To promote An Effort to Understand, I’m going on radio in Cleveland and in Kent this month, and doing a virtual book talk at Hudson Library & Historical Society in May. I thought on Monday night to reach out to Mrs. Greer on Facebook.
I told her I’d become a writer, after all. And that I remembered the “bake sale” poster. And that I have a Pete Seeger poster on my office wall. And that my 17-year-old daughter is named Scout.
Mary Z. Greer was delighted. She read one of my blog posts, and confirmed that I am a good writer. She ordered my book. She’s going to read it and listen to my radio interviews and we’re going to talk on the phone before the Hudson Library book talk. I hope she’ll come on and ask me a difficult question, like she used to do in class.
It’s often said of teachers that they’ll never know the influence they had on their students.
Often, the students never know the influence their teachers had, either. But when we catch a glimpse, we should let our teachers know, in full.
Boy, does it feel good.
Postscript: I don’t remember these classroom rules, but Mary sent this along yesterday, and it squares with the Mrs. Greer I remember.

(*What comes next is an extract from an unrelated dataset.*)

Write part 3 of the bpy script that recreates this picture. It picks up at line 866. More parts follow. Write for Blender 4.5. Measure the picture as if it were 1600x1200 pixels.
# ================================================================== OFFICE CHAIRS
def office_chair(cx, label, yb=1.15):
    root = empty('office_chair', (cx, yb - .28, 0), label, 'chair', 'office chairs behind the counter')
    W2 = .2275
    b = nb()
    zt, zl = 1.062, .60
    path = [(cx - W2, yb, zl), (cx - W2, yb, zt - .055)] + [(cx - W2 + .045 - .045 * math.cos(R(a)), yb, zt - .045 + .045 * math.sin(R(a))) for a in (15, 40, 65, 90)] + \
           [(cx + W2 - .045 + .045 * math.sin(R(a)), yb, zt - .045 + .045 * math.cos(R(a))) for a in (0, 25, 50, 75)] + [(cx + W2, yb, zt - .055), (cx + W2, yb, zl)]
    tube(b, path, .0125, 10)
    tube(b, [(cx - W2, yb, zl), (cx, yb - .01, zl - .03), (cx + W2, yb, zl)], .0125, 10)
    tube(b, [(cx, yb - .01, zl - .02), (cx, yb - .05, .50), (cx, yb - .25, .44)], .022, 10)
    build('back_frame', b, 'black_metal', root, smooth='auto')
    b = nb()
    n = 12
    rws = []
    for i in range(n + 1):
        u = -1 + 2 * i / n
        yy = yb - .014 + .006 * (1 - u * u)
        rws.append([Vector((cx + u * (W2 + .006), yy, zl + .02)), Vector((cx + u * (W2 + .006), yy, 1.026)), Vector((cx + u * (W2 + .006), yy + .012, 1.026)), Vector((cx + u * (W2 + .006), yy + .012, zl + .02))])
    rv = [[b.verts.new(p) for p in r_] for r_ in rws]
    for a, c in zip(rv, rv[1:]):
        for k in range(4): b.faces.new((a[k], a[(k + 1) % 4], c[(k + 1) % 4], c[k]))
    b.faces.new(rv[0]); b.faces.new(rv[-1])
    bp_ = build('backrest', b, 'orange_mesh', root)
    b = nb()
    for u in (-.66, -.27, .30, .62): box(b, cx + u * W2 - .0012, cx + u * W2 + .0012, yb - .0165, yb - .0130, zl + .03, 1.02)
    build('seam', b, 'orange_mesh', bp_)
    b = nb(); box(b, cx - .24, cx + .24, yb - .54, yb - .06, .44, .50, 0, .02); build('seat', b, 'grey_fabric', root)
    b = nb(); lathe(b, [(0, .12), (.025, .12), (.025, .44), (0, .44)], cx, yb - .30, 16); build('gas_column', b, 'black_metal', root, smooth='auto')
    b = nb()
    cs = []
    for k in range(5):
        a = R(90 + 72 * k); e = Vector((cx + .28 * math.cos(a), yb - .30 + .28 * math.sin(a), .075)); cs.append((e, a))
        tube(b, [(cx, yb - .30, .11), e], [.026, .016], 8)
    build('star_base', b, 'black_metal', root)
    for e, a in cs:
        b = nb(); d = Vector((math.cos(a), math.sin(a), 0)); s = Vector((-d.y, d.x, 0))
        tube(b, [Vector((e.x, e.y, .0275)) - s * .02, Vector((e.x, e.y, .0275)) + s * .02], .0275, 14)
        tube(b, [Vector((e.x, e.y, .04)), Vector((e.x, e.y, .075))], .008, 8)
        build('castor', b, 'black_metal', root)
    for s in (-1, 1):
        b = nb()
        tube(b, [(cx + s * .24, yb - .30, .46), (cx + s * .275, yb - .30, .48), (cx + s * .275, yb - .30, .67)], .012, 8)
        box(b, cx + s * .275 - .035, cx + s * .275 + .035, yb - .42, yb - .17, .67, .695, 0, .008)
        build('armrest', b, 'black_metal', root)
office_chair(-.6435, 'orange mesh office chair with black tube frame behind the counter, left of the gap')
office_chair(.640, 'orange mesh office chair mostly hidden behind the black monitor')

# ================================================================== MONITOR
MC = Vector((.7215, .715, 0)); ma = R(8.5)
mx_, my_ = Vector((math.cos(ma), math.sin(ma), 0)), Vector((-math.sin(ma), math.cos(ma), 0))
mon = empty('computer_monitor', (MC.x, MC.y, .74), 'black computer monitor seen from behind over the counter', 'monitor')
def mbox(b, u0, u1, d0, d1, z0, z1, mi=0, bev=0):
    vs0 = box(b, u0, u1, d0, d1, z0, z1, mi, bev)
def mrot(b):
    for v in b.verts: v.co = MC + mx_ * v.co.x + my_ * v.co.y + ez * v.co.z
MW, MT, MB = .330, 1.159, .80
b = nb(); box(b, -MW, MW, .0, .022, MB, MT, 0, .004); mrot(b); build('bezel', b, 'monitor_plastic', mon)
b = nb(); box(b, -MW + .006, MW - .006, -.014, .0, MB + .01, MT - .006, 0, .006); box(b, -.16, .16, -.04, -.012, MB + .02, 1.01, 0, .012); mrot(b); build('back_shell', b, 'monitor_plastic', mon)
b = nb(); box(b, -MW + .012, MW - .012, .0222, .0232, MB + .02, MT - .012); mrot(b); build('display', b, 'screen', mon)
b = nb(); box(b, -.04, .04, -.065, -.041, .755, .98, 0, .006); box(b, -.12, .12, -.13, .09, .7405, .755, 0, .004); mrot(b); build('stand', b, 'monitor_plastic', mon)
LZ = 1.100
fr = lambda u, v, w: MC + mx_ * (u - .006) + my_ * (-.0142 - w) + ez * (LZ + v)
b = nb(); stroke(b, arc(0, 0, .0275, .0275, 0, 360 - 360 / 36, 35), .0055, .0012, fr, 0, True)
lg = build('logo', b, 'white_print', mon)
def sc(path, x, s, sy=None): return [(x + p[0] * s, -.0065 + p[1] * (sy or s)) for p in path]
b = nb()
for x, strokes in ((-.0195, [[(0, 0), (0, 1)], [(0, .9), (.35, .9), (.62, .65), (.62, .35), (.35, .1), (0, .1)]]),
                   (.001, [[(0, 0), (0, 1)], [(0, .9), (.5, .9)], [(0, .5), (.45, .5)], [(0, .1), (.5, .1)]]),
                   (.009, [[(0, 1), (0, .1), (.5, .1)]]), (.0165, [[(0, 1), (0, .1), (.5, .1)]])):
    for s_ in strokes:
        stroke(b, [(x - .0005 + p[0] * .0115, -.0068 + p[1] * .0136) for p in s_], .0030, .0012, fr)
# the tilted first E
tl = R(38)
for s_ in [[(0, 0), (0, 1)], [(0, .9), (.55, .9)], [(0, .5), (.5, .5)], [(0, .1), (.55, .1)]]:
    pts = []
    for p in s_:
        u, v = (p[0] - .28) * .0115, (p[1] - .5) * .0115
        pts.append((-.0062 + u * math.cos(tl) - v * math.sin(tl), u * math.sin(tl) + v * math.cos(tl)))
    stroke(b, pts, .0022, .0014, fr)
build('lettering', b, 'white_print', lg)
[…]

P.P.S. And as part of her comment here, Mary Greer demonstrates what a fine writer she is herself. “Your memories remind me of how our kids are half asleep and half on fire—how we need to help them wake up gently and at the same time, protect them from scorching!”
Billie Moore says
This is a beautiful story and every bit of it brings good tears to my eyes. I can feel your accurate description Mary in every word and I thank you for that.
David Murray says
Cheers, Billie. It wasn’t hard. Mary was vivid!